### Aim of the task
Output each entry exactly; skip nothing.

### Records contained in a dataset
*-*-*

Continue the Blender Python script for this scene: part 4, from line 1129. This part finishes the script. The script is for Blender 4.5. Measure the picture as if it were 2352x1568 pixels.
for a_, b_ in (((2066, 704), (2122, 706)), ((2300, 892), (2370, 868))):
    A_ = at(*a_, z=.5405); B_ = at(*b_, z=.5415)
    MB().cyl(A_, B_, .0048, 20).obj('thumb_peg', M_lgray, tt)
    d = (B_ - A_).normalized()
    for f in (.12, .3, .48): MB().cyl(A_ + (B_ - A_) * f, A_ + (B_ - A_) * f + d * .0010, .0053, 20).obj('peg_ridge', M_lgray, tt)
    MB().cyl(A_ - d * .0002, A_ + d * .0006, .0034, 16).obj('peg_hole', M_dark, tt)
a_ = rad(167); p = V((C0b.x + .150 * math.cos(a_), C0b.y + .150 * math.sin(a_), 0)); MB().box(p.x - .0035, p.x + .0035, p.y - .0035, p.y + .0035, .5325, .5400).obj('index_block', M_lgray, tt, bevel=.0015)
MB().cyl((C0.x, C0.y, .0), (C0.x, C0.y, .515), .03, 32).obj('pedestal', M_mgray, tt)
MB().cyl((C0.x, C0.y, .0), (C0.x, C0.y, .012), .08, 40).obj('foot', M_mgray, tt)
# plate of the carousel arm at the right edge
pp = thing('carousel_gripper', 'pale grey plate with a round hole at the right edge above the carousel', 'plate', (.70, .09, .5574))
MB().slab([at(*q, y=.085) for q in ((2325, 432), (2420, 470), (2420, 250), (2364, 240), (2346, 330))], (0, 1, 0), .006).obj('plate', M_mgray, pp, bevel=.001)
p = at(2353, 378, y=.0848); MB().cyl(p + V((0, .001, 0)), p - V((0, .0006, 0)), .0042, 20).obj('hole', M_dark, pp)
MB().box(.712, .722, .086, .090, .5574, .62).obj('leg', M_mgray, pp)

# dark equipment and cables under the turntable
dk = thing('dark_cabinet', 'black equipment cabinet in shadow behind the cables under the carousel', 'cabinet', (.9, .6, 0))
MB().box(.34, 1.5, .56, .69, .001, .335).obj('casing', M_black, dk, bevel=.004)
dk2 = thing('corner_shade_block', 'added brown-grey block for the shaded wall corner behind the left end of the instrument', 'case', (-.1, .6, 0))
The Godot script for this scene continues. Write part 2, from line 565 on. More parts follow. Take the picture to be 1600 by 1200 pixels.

*-*-*

### The solution
Continue the Blender Python script for this scene: part 4, from line 1129. This part finishes the script. The script is for Blender 4.5. Measure the picture as if it were 2352x1568 pixels.
for a_, b_ in (((2066, 704), (2122, 706)), ((2300, 892), (2370, 868))):
    A_ = at(*a_, z=.5405); B_ = at(*b_, z=.5415)
    MB().cyl(A_, B_, .0048, 20).obj('thumb_peg', M_lgray, tt)
    d = (B_ - A_).normalized()
    for f in (.12, .3, .48): MB().cyl(A_ + (B_ - A_) * f, A_ + (B_ - A_) * f + d * .0010, .0053, 20).obj('peg_ridge', M_lgray, tt)
    MB().cyl(A_ - d * .0002, A_ + d * .0006, .0034, 16).obj('peg_hole', M_dark, tt)
a_ = rad(167); p = V((C0b.x + .150 * math.cos(a_), C0b.y + .150 * math.sin(a_), 0)); MB().box(p.x - .0035, p.x + .0035, p.y - .0035, p.y + .0035, .5325, .5400).obj('index_block', M_lgray, tt, bevel=.0015)
MB().cyl((C0.x, C0.y, .0), (C0.x, C0.y, .515), .03, 32).obj('pedestal', M_mgray, tt)
MB().cyl((C0.x, C0.y, .0), (C0.x, C0.y, .012), .08, 40).obj('foot', M_mgray, tt)
# plate of the carousel arm at the right edge
pp = thing('carousel_gripper', 'pale grey plate with a round hole at the right edge above the carousel', 'plate', (.70, .09, .5574))
MB().slab([at(*q, y=.085) for q in ((2325, 432), (2420, 470), (2420, 250), (2364, 240), (2346, 330))], (0, 1, 0), .006).obj('plate', M_mgray, pp, bevel=.001)
p = at(2353, 378, y=.0848); MB().cyl(p + V((0, .001, 0)), p - V((0, .0006, 0)), .0042, 20).obj('hole', M_dark, pp)
MB().box(.712, .722, .086, .090, .5574, .62).obj('leg', M_mgray, pp)

# dark equipment and cables under the turntable
dk = thing('dark_cabinet', 'black equipment cabinet in shadow behind the cables under the carousel', 'cabinet', (.9, .6, 0))
MB().box(.34, 1.5, .56, .69, .001, .335).obj('casing', M_black, dk, bevel=.004)
dk2 = thing('corner_shade_block', 'added brown-grey block for the shaded wall corner behind the left end of the instrument', 'case', (-.1, .6, 0))
The Godot script for this scene continues. Write part 2, from line 565 on. More parts follow. Take the picture to be 1600 by 1200 pixels.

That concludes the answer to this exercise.